● **INFORMATION SHOWN**
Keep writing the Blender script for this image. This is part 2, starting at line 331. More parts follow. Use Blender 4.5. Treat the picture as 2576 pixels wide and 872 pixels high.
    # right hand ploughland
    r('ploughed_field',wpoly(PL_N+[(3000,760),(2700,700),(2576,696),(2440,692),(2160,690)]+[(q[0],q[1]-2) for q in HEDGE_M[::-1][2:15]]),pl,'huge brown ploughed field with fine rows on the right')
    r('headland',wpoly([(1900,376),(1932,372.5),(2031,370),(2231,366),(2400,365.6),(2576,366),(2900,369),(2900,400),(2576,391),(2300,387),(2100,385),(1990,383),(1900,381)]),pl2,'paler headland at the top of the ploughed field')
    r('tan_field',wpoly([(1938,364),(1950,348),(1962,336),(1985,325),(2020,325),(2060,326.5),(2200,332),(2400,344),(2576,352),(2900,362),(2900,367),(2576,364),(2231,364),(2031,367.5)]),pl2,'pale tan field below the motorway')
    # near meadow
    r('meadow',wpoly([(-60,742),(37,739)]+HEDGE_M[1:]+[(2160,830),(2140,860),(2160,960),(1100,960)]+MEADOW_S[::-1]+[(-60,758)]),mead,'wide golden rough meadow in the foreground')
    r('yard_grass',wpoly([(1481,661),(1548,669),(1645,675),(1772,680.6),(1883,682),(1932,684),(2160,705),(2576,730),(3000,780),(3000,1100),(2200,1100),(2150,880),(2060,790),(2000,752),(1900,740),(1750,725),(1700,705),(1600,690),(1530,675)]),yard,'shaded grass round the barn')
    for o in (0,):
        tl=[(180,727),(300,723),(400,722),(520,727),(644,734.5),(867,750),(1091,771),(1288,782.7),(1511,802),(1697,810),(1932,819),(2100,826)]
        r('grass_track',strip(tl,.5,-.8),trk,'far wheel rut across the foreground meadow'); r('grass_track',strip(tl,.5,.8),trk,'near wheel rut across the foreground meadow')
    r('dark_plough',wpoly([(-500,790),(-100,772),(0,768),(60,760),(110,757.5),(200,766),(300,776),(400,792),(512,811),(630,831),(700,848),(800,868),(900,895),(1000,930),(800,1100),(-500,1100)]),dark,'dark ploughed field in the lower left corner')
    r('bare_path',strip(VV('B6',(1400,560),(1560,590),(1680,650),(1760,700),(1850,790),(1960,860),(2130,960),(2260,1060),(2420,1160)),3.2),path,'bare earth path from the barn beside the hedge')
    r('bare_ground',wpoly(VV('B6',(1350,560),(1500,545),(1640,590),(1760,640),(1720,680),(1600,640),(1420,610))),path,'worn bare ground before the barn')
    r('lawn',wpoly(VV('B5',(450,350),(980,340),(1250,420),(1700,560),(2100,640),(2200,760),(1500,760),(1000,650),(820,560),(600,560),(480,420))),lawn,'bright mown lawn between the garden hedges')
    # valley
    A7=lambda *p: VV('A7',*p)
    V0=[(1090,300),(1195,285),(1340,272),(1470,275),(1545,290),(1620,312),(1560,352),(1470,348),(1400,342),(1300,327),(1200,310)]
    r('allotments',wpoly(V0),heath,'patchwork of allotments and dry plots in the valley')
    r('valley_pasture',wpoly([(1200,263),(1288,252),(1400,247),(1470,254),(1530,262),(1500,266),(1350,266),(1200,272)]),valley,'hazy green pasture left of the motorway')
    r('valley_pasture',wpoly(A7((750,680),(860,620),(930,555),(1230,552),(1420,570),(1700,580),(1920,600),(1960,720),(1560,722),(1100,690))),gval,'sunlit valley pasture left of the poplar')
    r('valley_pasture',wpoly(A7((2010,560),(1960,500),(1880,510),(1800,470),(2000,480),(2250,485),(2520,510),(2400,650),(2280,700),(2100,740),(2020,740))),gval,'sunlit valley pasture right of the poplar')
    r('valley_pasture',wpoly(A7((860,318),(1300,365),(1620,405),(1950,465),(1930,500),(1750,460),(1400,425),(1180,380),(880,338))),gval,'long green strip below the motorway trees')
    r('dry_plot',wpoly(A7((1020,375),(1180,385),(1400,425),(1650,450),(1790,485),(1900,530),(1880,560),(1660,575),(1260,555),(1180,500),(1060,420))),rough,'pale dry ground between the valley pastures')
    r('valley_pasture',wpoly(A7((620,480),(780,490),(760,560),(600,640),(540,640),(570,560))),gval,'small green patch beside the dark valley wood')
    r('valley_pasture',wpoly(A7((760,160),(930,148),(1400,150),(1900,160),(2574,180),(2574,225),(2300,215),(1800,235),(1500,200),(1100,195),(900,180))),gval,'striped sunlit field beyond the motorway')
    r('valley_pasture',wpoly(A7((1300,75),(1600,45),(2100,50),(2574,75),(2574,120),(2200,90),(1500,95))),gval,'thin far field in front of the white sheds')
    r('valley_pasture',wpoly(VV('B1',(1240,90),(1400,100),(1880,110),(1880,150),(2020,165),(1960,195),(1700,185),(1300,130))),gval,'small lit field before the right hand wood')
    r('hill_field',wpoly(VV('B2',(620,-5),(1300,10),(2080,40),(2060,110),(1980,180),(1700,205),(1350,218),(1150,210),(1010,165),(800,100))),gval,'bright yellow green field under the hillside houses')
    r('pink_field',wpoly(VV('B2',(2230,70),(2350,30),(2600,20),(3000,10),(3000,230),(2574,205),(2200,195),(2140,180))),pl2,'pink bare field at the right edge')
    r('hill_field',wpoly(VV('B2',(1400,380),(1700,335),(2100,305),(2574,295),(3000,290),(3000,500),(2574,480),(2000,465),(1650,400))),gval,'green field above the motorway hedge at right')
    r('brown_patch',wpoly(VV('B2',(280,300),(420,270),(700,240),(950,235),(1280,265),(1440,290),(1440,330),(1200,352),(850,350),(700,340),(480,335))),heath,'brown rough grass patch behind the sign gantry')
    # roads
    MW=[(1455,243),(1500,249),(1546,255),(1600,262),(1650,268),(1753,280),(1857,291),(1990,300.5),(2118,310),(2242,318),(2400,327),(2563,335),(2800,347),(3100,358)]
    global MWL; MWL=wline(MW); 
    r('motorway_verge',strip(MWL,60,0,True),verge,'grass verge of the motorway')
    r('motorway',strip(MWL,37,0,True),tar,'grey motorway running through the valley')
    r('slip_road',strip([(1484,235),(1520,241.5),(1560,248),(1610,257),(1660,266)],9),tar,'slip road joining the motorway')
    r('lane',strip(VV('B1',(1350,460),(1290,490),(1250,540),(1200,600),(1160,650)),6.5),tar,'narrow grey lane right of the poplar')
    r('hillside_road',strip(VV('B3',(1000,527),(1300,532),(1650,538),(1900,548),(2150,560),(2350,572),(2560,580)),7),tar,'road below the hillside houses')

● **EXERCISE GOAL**
Pick out every line above that holds the word "wide" and copy it.

● **TASK OUTPUT**
Keep writing the Blender script for this image. This is part 2, starting at line 331. More parts follow. Use Blender 4.5. Treat the picture as 2576 pixels wide and 872 pixels high.
    r('meadow',wpoly([(-60,742),(37,739)]+HEDGE_M[1:]+[(2160,830),(2140,860),(2160,960),(1100,960)]+MEADOW_S[::-1]+[(-60,758)]),mead,'wide golden rough meadow in the foreground')